If not specified, the port is the standard PCEP port 4189.
This should be specified in the PCC peer definition.
- source-address [ip A.B.C.D | ipv6 X:X::X:X] [port PORT]¶
Define the address and/or port of the PCC as seen by the PCE. This can be used in a configuration group or a PCC peer declaration.
If not specified, the source address will be the router identifier selected by zebra, and the port will be the standard PCEP port 4189.
This can be specified in either the PCC peer definition or in a configuration group.
- tcp-md5-auth WORD¶
Enable TCP MD5 security with the given secret.
This can be specified in either the PCC peer definition or in a configuration group.
- sr-draft07¶
Specify if a PCE only support segment routing draft 7, this flag will limit the PCC behavior to this draft.
This can be specified in either the PCC peer definition or in a configuration group.
- pce-initiated¶
Specify if PCE-initiated LSP should be allowed for this PCE.
This can be specified in either the PCC peer definition or in a configuration group.
- timer [keep-alive (1-63)] [min-peer-keep-alive (1-255)] [max-peer-keep-alive (1-255)] [dead-timer (4-255)] [min-peer-dead-timer (4-255)] [max-peer-dead-timer (4-255)] [pcep-request (1-120)] [session-timeout-interval (1-120)] [delegation-timeout (1-60)]¶
Specify the PCEP timers.
This can be specified in either the PCC peer definition or in a configuration group.
- pcc¶
Disable or start the definition of a PCC.
- msd (1-32)¶
Specify the maximum SID depth in a PCC definition.
- peer WORD [precedence (1-255)]¶
Specify a peer and its precedence in a PCC definition.
Introspection Commands¶
- show sr-te policy [detail]¶
Display the segment routing policies.
router# show sr-te policy
Endpoint Color Name BSID Status
------------------------------------------
192.0.2.1 1 default 4000 Active
router# show sr-te policy detail
Endpoint: 192.0.2.1 Color: 1 Name: LOW_DELAY BSID: 4000 Status: Active
Preference: 100 Name: cand1 Type: explicit Segment-List: sl1 Protocol-Origin: Local
* Preference: 200 Name: cand1 Type: dynamic Segment-List: 32453452 Protocol-Origin: PCEP
The asterisk (*) marks the best, e.g. active, candidate path. Note that for segment-lists which are retrieved via PCEP a random number based name is generated.
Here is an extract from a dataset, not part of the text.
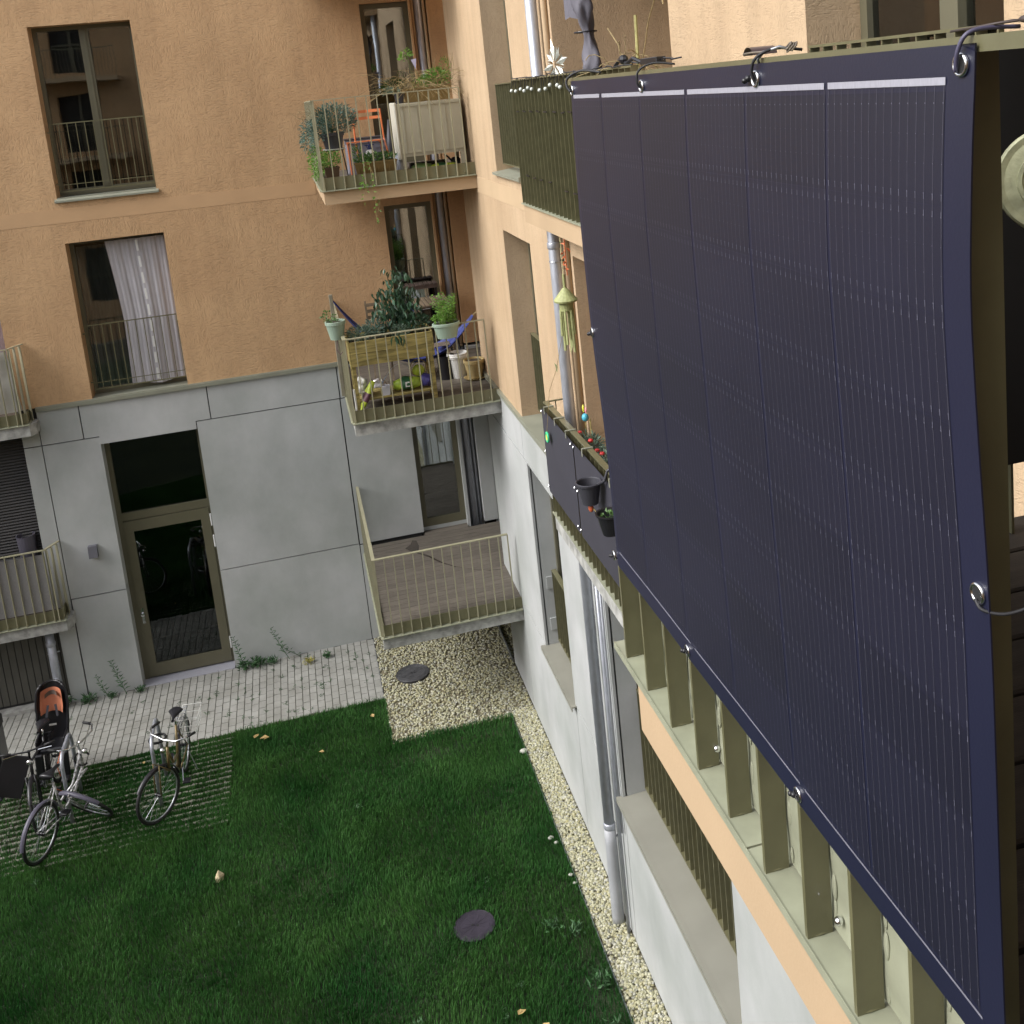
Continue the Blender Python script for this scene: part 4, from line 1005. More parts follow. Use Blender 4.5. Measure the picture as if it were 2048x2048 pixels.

- show sr-te pcep counters¶
Display the counters from pceplib.
- show sr-te pcep pce-config [NAME]¶
Display a shared configuration. if no name is specified, the default configuration will be displayed.
- show sr-te pcep pcc¶
Display PCC information.
- show sr-te pcep session [NAME]¶
Display the information of a PCEP session, if not name is specified all the sessions will be displayed.
Utility Commands¶
- clear sr-te pcep session [NAME]¶
Reset the pcep session by disconnecting from the PCE and performing the normal reconnection process. No configuration is changed.
Usage with BGP route-maps¶
It is possible to steer traffic ‘into’ a segment routing policy for routes learned through BGP using route-maps:
route-map SET_SR_POLICY permit 10
set sr-te color 1
!
router bgp 1
bgp router-id 192.0.2.2
neighbor 192.0.2.1 remote-as 1
neighbor 192.0.2.1 update-source lo
!
address-family ipv4 unicast
neighbor 192.0.2.1 next-hop-self
neighbor 192.0.2.1 route-map SET_SR_POLICY in
redistribute static
exit-address-family
!
!
In this case, the SR Policy with color 1 and endpoint 192.0.2.1 is selected.
Sample configuration¶
! Default pathd configuration sample
!
password frr
log stdout
segment-routing
traffic-eng
segment-list test1
index 10 mpls label 123
index 20 mpls label 456
!
segment-list test2
index 10 mpls label 321
index 20 mpls label 654
!
policy color 1 endpoint 192.0.2.1
name one
binding-sid 100
candidate-path preference 100 name test1 explicit segment-list test1
candidate-path preference 200 name test2 explicit segment-list test2
!
policy color 2 endpoint 192.0.2.2
name two
binding-sid 101
candidate-path preference 100 name def explicit segment-list test2
candidate-path preference 200 name dyn dynamic
bandwidth 12345
metric bound abc 16 required
metric te 10
!
!
pcep
pcc-peer PCE1
address ip 127.0.0.1
sr-draft07
!
pcc
peer PCE1
!
!
!